Sweeney Is Silent on Ties to War Hawks
Who Are Promoting Bush’s Global Agenda

By Harry Kelber

AFL-CIO President John Sweeney has declined to explain why his name and title appear on a list of supporters of the Project for the New American Century, an organization whose prime activity is to promote the establishment of an American global empire through the use of military and economic power.

On the list of “people associated” with the Project, besides Sweeney, are: Vice President Dick Cheney, a founder; Defense Secretary Donald Rumsfeld, Florida Governor Jeb Bush, former Deputy Defense Secretary Paul Wolfowitz and a gallery of neo-conservatives, many from the American Enterprise Institute and the Heritage Foundation. The list is “current to Dec. 2004.”

The Project for a New American Century is a think tank, founded in 1997, whose principles are now the governing foreign and military policies of the Bush administration. In September 2000, the Project released a “grand plan” that called for sufficient combat forces to fight and win multiple major wars and be equipped for “constabulary duties” around the world, with American rather than U.N. leadership. The Project supports the doctrine of pre-emptive war and the development of a new generation of nuclear weapons.

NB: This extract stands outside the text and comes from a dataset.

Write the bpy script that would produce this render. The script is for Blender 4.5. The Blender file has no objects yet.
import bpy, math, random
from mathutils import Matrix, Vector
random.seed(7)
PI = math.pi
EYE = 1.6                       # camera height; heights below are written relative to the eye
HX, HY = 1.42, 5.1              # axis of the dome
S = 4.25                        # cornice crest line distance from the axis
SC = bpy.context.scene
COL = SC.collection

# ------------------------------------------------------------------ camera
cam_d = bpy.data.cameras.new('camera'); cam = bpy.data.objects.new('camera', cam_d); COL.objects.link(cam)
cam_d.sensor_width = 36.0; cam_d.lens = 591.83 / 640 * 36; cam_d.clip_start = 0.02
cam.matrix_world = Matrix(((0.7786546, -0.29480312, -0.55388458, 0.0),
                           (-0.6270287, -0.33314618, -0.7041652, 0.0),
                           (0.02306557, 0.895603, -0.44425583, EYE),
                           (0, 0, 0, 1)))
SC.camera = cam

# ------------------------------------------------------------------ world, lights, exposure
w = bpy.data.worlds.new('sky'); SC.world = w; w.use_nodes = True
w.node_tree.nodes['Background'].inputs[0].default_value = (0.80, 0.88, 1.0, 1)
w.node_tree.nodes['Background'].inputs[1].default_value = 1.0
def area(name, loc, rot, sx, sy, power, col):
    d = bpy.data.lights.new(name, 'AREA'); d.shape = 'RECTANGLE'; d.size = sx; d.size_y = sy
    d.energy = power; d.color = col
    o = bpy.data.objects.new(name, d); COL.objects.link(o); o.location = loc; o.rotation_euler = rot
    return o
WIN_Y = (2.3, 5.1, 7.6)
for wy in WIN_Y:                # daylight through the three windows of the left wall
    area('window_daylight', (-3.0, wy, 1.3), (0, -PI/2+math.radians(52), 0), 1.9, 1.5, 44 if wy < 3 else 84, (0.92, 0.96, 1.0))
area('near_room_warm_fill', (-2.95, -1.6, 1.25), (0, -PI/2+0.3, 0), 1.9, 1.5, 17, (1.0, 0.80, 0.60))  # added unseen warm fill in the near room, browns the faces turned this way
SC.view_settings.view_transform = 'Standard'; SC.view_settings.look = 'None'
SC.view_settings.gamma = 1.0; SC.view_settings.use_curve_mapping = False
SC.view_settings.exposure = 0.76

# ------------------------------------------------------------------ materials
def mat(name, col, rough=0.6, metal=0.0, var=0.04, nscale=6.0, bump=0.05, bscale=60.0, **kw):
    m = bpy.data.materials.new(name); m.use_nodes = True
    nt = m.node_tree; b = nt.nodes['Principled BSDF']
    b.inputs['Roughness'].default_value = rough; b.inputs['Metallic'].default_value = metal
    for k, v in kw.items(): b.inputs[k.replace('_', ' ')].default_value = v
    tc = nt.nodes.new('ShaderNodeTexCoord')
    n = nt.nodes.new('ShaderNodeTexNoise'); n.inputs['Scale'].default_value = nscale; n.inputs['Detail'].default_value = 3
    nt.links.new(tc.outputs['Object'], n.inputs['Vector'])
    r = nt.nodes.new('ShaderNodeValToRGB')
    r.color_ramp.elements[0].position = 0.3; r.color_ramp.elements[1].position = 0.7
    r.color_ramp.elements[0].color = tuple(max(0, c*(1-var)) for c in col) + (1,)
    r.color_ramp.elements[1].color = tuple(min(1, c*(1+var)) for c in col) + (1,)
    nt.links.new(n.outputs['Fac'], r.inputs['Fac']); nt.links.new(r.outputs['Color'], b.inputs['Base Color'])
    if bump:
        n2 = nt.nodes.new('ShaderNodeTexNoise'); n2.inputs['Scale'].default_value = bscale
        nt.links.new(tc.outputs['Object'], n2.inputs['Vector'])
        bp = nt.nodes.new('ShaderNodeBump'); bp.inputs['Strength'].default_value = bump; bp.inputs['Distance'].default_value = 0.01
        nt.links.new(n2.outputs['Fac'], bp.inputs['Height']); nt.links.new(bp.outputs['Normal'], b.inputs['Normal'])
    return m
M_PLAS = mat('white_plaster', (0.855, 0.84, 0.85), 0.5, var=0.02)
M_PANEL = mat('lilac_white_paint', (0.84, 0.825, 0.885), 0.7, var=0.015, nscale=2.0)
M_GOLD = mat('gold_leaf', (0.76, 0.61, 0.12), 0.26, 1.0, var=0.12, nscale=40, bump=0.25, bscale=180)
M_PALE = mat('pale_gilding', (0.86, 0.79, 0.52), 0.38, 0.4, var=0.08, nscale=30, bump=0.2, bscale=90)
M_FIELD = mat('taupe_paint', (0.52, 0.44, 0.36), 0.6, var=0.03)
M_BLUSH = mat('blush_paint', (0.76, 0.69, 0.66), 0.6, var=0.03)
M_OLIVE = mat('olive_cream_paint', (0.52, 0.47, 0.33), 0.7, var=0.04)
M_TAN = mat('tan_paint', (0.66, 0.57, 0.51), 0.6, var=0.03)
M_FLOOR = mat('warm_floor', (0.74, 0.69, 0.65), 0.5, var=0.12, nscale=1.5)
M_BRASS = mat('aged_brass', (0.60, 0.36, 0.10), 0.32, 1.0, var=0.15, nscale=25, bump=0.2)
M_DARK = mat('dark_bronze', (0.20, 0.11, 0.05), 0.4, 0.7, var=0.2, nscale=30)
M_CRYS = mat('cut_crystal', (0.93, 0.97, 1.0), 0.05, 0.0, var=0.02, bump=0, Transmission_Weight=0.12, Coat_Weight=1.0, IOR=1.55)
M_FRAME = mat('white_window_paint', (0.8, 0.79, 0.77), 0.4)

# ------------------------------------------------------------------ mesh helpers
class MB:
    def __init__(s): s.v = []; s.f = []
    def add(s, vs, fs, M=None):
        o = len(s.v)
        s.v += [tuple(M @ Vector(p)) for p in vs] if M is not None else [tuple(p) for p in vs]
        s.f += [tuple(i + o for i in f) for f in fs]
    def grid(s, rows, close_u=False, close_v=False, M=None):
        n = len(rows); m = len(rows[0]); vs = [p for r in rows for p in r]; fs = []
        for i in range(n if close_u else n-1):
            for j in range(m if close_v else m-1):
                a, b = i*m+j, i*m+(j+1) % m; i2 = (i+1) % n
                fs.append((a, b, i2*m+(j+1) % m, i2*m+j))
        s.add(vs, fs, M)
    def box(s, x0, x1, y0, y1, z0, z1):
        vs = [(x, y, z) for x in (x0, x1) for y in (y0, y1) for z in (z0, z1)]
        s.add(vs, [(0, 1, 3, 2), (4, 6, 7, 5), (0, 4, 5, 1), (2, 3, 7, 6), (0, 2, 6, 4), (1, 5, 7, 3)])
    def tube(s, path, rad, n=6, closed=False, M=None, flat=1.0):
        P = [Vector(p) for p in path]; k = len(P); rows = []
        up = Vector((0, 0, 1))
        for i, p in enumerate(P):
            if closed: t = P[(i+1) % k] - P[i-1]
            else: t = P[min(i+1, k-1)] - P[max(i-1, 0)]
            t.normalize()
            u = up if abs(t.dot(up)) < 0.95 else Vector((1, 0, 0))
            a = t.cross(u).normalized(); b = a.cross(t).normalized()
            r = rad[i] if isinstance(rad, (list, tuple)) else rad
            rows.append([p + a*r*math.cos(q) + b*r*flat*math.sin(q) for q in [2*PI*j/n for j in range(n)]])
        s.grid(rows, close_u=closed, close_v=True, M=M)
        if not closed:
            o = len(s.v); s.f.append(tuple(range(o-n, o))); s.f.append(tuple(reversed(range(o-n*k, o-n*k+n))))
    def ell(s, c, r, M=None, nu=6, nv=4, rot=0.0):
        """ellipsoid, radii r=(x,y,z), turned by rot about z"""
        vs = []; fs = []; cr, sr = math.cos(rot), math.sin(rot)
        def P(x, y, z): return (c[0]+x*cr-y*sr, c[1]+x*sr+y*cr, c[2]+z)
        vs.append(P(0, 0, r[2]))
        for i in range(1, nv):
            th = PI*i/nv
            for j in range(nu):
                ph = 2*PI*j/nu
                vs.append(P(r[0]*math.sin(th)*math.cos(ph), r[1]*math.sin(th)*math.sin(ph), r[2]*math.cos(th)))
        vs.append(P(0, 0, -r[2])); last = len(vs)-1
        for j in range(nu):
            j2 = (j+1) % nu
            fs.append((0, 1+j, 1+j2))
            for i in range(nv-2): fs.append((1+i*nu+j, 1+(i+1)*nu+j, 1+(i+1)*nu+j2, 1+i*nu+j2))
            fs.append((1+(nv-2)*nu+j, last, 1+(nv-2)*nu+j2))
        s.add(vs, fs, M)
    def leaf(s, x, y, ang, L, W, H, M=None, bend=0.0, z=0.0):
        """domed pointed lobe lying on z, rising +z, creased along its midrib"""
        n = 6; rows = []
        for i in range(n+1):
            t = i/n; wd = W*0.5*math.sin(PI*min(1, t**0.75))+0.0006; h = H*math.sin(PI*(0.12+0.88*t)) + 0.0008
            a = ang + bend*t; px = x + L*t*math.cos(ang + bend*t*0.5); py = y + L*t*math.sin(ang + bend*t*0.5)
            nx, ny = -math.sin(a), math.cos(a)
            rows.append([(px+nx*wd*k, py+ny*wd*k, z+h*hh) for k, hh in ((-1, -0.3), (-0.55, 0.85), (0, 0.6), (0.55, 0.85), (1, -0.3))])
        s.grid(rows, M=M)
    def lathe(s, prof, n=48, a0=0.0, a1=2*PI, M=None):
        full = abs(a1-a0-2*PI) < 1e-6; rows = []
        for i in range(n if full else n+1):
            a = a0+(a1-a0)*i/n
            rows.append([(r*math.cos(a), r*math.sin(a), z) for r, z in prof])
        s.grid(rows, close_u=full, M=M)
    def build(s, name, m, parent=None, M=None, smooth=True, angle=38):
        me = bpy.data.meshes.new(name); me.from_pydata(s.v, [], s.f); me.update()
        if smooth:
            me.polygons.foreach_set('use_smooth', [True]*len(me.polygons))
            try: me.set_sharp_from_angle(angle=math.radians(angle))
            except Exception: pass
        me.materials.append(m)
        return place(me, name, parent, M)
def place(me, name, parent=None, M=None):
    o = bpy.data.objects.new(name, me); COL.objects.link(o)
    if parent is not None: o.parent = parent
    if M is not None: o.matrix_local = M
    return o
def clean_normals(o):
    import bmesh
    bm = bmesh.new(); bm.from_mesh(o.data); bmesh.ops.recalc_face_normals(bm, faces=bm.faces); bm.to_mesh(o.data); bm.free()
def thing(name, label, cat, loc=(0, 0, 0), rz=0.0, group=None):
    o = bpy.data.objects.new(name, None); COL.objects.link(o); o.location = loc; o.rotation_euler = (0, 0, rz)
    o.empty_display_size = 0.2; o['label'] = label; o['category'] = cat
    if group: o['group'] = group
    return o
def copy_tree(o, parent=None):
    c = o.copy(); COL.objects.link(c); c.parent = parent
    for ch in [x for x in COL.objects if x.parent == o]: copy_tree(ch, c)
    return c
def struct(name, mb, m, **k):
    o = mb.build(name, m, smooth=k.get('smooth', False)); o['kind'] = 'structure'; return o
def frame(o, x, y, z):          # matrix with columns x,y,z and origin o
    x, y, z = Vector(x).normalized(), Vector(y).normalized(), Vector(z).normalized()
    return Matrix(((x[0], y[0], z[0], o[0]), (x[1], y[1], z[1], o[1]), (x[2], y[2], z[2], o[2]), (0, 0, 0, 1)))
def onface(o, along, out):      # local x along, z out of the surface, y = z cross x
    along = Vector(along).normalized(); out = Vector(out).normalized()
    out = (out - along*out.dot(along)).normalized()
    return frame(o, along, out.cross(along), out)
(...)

Union members are entitled to know what, exactly, is Sweeney’s relations with the PNAC? What prompted him to collaborate with an organization that, to say the least, is hardly a friend of organized labor?

Sweeney is a member of the Council on Foreign Relations, regarded as the most influential think tank on foreign and economic policy, whose recommendations are often adopted by the government. Executives from 200 “international companies representing a range of sectors” participate in special Council programs. They include the largest commercial banks, insurance companies and strategic planning corporations. Petroleum, military and media companies are also well represented.

How is Sweeney’s presence on the Council of any benefit to the 13 million union members he represents? Doesn’t his name on the Council imply support for its activities?

Although Sweeney has continuously criticized President George Bush on domestic policies, he has remained conspicuously silent on Iraq and the war on terrorism, even in the final days of the presidential elections, when Bush was especially vulnerable on his handling of the war.

In the two years since the invasion of Iraq, Sweeney has refused to comment on any of Bush’s embarrassing problems: the failure to find weapons of mass destruction; the rising toll of dead and wounded American soldiers; the exorbitant cost of the war, and the lack of an exit plan for the return of our troops.

Moreover, the AFL-CIO, with Sweeney’s apparent approval, has maintained a strict blackout of news and information about Iraq, homeland security and terrorism. Most affiliated unions have followed Sweeney’s example; their leaders have refrained from issuing any statements that criticize Bush’s foreign policy, and their publications act as though the war in Iraq is not an issue for America’s working families.

The news blackout is enforced even within the labor movement. AFL-CIO publications and policy statements by the Executive Council have consistently ignored the anti-war movement and its advocates among members of its affiliated unions. U.S. Labor Against the War reports a list of unions, representing better than a third of the entire AFL-CIO membership, that have passed resolutions calling for an end to the American-led occupation in Iraq and the return home of our soldiers. Yet this is not considered newsworthy by the AFL-CIO’s official magazine, America@Work and other union publications.

It is high time for Sweeney to be accountable to the AFL-CIO membership. There are a few straightforward questions that require straightforward answers:

  • Does he approve of the Project for a New American Century? If so, why? If not, will he publicly denounce it and ask PNAC to remove his name from its list?
  • Why has he maintained membership in the Council of Foreign Relations? What has been his role within the Council? Does he intend to continue his Council membership? Why?
  • Why has he remained silent on Iraq and the war on terrorism since the invasion? Why has he refused to criticize President Bush on foreign policy? Who ordered a strict blackout of news and information about Iraq? Will he announce an end to the blackout?

Brother Sweeney, silence is no longer an acceptable option.